Has anybody tried to cool the supercharger handle during charging to see if that is indeed what's throttling the charge rate? I was SCing yesterday in vacaville, ~106F ambient temperature and the SC plug was very hot from the previous car. I arrived with ~30% and was charging at around 65kW. I also charged at Folsom, not paired charger in a parking structure where the handle got quite hot at the end of my charging session, I saw around 67kW from 20-80%.
Yes, I have tried this on a recent road trip during which the temperature was well over 100 to as high as 120 degrees while charging. I was seeing very quick drop from 110kW in charge rate to the 45 kW to 65kW range and in these cases the handles were so hot that you could barely touch them. With no shade and the sun beating on the handle at 120 degrees ambient the handles get extremely hot!
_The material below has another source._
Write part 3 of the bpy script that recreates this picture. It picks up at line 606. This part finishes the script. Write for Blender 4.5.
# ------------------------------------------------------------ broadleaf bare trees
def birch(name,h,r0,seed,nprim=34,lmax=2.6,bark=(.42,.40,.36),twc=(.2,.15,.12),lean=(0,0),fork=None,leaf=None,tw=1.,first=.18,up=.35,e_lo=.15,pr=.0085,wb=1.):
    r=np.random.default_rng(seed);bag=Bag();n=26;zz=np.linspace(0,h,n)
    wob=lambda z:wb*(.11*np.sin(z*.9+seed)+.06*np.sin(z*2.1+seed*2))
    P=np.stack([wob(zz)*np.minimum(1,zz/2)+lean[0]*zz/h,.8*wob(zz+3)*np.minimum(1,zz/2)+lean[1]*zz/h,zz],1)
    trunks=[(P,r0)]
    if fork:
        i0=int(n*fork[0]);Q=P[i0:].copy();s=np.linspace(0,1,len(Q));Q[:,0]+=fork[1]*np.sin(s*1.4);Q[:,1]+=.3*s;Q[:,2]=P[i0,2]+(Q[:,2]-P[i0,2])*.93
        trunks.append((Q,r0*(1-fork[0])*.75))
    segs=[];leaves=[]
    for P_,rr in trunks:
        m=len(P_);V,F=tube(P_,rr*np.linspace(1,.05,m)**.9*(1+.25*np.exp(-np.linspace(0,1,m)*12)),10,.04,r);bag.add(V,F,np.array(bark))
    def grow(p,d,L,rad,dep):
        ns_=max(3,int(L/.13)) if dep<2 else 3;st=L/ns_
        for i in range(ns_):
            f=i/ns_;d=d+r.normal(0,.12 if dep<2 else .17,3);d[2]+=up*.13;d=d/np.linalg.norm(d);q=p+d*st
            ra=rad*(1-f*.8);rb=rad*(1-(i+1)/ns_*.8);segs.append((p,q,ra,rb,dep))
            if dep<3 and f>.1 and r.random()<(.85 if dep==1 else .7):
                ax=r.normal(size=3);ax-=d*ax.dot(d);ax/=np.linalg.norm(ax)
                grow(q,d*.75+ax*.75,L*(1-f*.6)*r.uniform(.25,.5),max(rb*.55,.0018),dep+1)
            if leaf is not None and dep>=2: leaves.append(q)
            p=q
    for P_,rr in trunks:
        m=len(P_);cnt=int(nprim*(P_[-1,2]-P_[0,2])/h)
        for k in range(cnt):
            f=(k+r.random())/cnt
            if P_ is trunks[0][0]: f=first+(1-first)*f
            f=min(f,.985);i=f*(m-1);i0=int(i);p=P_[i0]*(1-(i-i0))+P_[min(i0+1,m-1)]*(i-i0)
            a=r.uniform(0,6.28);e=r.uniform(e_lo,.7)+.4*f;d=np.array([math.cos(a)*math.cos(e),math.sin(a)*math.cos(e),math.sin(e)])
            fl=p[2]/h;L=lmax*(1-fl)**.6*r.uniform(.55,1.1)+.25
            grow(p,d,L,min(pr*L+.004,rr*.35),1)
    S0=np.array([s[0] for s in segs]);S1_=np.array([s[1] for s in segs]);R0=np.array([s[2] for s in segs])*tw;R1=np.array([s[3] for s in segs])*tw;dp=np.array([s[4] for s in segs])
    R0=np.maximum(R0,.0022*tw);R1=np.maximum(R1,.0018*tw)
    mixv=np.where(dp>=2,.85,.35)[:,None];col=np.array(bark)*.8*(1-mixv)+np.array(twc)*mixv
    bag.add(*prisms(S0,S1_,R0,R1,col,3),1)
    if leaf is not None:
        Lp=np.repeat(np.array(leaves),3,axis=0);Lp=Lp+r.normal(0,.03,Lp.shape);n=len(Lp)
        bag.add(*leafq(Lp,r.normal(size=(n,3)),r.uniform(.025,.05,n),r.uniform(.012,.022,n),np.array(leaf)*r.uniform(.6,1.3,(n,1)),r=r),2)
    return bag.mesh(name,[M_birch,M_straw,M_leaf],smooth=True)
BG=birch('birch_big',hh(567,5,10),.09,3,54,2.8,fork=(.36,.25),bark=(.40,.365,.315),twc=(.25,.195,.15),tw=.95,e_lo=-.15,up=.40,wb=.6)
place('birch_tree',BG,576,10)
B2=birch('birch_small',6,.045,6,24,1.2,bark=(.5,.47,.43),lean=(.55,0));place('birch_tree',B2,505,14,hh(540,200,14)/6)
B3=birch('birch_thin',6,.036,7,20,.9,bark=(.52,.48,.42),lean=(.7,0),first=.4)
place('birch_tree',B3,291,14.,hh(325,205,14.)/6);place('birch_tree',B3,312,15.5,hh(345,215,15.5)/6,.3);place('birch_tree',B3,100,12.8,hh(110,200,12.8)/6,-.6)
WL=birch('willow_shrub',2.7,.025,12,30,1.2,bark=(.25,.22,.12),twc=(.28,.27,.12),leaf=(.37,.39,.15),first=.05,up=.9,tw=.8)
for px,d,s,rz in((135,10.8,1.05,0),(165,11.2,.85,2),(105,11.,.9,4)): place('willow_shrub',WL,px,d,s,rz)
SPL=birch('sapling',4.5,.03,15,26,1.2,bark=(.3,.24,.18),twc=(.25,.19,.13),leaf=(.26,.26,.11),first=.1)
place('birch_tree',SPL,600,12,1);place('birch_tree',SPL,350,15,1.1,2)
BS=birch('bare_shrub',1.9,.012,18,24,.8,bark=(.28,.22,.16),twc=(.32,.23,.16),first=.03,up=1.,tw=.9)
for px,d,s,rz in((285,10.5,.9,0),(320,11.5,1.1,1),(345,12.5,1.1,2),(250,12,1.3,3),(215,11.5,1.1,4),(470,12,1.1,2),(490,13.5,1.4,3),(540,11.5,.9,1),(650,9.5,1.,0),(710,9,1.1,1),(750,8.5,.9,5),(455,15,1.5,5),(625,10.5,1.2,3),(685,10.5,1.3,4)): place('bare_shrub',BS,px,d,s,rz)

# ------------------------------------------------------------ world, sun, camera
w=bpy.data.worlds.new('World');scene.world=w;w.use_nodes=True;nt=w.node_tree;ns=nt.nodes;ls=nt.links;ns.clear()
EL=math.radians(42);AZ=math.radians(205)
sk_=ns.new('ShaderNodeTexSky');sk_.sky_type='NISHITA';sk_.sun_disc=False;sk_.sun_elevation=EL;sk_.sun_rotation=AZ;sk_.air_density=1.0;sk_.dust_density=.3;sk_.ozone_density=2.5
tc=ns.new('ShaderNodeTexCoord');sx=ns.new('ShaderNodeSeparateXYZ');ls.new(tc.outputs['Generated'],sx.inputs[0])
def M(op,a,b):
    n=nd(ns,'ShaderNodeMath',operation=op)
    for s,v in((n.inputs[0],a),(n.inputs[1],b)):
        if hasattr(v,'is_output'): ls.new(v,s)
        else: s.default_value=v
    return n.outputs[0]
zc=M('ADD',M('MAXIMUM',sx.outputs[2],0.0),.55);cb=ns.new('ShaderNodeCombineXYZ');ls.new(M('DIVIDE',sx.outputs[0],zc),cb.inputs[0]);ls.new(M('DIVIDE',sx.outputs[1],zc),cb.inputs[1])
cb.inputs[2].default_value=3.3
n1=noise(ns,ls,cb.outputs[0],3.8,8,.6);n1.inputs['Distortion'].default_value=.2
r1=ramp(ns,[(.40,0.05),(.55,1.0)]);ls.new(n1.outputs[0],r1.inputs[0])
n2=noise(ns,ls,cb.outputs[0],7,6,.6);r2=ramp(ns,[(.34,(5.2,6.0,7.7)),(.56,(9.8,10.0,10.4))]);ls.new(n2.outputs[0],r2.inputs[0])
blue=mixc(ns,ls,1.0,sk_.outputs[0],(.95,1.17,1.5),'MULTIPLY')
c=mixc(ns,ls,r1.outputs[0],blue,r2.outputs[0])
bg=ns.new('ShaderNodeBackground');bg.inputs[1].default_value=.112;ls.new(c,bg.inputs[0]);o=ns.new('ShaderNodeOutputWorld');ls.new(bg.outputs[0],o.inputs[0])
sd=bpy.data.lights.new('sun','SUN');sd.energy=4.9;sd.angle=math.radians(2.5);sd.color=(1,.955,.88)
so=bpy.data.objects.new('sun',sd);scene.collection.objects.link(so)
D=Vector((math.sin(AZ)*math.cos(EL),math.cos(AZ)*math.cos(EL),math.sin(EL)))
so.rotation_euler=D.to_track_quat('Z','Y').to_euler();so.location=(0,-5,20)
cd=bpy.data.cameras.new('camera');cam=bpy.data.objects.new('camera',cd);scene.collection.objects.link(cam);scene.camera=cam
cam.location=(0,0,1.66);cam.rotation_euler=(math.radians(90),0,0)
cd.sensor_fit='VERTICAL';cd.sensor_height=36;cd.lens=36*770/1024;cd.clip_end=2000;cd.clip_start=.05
Unfortunately, it was not until rather far along in my trip that the thought occurred to me that I had all I needed with me to try an experiment so I didn't get to prove my findings to the level that I would have liked, but I am convinced that it made a real difference. I had a cooler for drinks in which I had about 10 of the disposable frozen cool packs that are used to ship perishable items and I had a white towel in the car and it finally occurred to me to try cooling the handle after I found that I could get about 5 minutes of 100+ kW charge each time I would switch to another stall after the handle got hot.
When I tied a frozen cool pack to top of the handle with the white towel I was able to maintain the 100 kW charge rate for a much longer period of time with a normal gradual taper through the 90s.